··· STORED RECORDS

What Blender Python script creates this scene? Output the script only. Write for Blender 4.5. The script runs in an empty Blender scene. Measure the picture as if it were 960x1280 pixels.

······
··· STORED RECORDS

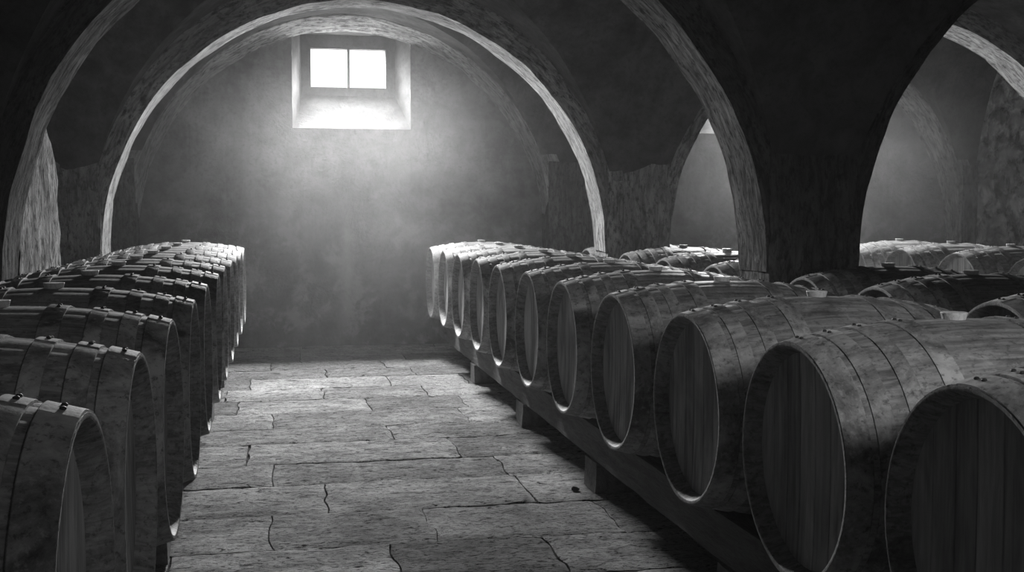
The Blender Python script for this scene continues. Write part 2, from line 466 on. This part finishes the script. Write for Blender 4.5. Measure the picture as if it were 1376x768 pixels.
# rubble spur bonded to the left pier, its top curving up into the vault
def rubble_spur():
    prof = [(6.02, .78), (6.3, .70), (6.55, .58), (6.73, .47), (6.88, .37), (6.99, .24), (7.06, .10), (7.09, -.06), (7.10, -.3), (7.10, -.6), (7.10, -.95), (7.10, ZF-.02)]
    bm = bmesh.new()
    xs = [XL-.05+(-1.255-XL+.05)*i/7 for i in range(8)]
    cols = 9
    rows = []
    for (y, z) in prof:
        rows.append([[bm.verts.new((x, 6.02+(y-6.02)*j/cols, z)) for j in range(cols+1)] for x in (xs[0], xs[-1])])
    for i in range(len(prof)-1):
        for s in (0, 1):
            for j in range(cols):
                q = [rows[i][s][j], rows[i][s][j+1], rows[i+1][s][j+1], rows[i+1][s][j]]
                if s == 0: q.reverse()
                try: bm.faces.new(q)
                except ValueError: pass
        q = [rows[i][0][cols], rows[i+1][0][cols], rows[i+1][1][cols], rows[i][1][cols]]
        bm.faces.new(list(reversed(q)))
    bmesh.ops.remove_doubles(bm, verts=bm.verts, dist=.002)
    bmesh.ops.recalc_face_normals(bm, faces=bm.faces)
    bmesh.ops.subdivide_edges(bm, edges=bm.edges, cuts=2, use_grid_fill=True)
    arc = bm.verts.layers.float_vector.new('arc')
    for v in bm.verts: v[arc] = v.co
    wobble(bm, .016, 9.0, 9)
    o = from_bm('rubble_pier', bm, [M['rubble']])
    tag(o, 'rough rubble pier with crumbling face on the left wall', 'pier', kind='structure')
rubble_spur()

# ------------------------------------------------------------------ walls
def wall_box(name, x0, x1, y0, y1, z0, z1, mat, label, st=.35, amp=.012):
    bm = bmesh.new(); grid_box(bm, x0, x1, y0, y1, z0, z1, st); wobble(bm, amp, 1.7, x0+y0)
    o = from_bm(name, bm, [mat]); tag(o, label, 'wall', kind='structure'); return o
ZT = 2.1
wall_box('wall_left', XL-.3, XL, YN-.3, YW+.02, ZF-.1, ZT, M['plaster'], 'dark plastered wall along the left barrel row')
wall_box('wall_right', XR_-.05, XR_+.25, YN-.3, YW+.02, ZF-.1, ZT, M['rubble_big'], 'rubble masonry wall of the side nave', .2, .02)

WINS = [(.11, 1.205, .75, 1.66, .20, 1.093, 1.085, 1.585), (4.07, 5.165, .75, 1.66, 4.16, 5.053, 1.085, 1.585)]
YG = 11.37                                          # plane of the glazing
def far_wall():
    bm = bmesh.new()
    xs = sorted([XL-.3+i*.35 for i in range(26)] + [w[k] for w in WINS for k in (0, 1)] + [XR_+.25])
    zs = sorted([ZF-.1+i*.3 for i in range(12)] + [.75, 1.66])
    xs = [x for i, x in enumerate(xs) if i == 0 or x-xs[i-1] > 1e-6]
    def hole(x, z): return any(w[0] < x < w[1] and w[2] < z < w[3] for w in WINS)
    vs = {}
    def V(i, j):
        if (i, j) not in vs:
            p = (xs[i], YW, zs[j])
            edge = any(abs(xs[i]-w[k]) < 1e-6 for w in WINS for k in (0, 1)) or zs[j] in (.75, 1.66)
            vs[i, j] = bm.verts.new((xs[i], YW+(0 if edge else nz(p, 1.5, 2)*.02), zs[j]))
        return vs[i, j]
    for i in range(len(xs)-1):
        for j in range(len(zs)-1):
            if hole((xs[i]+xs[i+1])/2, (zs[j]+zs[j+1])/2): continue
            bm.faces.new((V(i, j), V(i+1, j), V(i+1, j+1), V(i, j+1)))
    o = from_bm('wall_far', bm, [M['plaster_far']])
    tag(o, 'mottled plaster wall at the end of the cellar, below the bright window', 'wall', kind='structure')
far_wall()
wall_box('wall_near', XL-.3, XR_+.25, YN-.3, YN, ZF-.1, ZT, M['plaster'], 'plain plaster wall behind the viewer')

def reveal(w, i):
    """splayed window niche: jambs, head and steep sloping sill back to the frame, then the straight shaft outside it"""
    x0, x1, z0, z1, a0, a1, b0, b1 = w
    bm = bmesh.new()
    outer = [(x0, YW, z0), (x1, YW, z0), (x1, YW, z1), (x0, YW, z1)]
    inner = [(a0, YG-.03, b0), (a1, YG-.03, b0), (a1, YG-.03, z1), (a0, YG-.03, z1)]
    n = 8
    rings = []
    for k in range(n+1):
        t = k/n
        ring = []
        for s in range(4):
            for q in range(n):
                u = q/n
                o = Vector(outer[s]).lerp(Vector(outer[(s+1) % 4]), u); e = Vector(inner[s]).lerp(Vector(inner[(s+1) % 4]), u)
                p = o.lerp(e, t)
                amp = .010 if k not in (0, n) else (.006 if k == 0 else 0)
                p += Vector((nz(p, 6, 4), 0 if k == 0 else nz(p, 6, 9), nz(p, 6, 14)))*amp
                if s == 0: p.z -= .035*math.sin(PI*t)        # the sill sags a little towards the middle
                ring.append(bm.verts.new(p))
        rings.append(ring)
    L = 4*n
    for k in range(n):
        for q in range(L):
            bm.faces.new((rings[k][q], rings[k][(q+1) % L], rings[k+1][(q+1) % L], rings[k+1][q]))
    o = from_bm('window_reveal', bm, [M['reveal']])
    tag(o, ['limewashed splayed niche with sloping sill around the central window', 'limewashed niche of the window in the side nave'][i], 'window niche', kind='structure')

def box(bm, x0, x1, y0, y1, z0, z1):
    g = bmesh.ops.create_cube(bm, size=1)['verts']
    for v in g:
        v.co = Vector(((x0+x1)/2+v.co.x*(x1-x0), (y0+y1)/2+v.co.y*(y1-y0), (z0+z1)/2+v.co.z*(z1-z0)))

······

REQUIRED TASK
Your answer should be only a number: how many lines of the data above contain the string "pixels"?

SOLUTION TO THIS EXERCISE
2